With each flick of a button or calculated roll of a dial, the aircraft moves ever so slightly.

"This is very special precision flying," he said. "They have to learn this because it is completely different. Pilots are performing 200 per cent concentration when they fly."

There are other tasks to be done simultaneously such as following the verbal instruction of the team leader in flight and blowing smoke trails while constantly maintaining a standard two- or three-metre safe zone from planes adjacent in the formation, Azou said.

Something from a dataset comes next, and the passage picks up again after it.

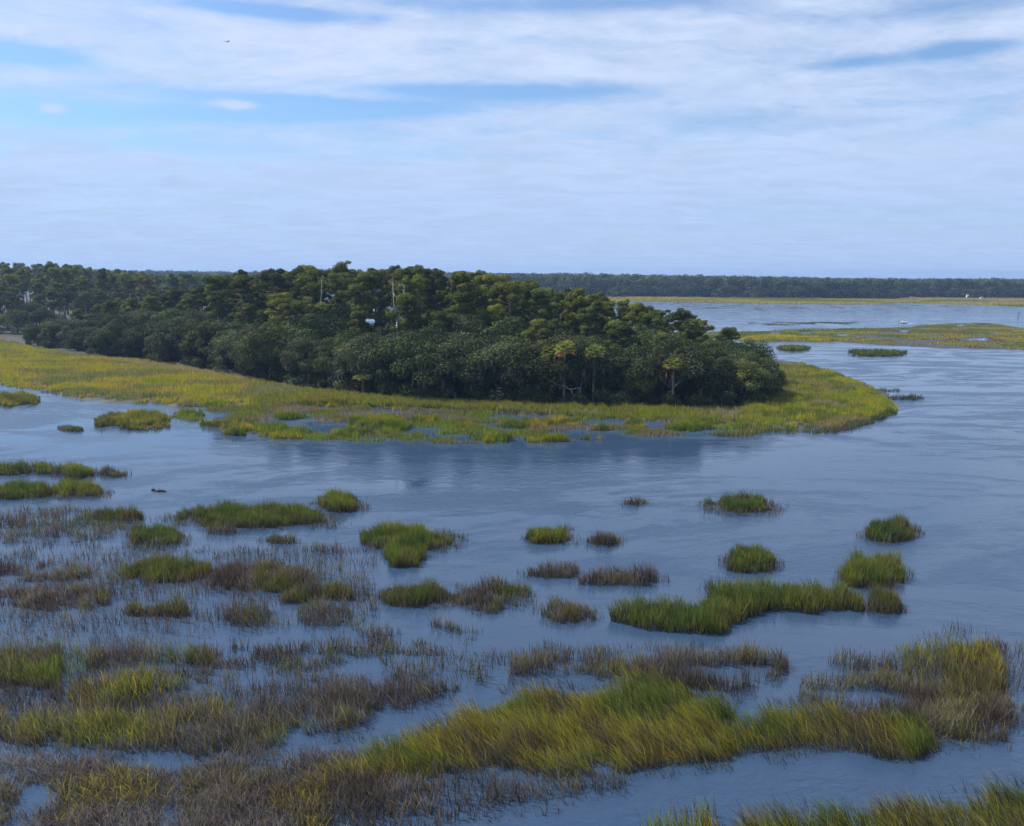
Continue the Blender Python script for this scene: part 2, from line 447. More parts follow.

"They have to be totally synchronised."

Keeping a close eye on personal space is a personal mantra not lost on the seven pilots of the new Al Fursan (The Knights) UAE aerobatic squadron which flew its maiden public performance on the first day (November 13) of the Dubai Airshow. Packing 4,000 pounds of thrust each from 632-43 Rolls Royce jet engines, the squadron's Aermacchi MB-339 aircraft — Italian jet trainers — dazzled visitors throughout the week with bold skywriting images across the sky streamed from wing tips.

Team leader Lt Col P.I.T. Nasser Al Obaidly told Gulf News that the newly-graduated team members have logged hundreds of hours in training this year in anticipation of their inaugural showing and have worked hard to grasp the fine art of formation flying.

"It's not an easy thing flying so close," Al Obaidly said in an interview at the team's ground display, flanked by fellow pilots all dressed in black flying suits befitting The Knights monicker. "It's hard work but we enjoy it."

Al Obaidly didn't discount that formation flying is dangerous work.

They're also routinely pulling serious gravity in tight heavy turns.

"We're pulling anywhere between 4Gs and 5Gs," he said, adding that as the team logs more air time they are getting a little more accustomed to the physical side effects of gravitational pull.

"We're getting used to the Gs."

Maintaining a vigilant never-waning guard while flying can take its mental and physical toll on talented Knight riders first among a privileged group that made UAE history this week.

The hardest part, Al Obaidly said, "is the concentration. It's like running 10 kilometres, when you land, you are perspiring."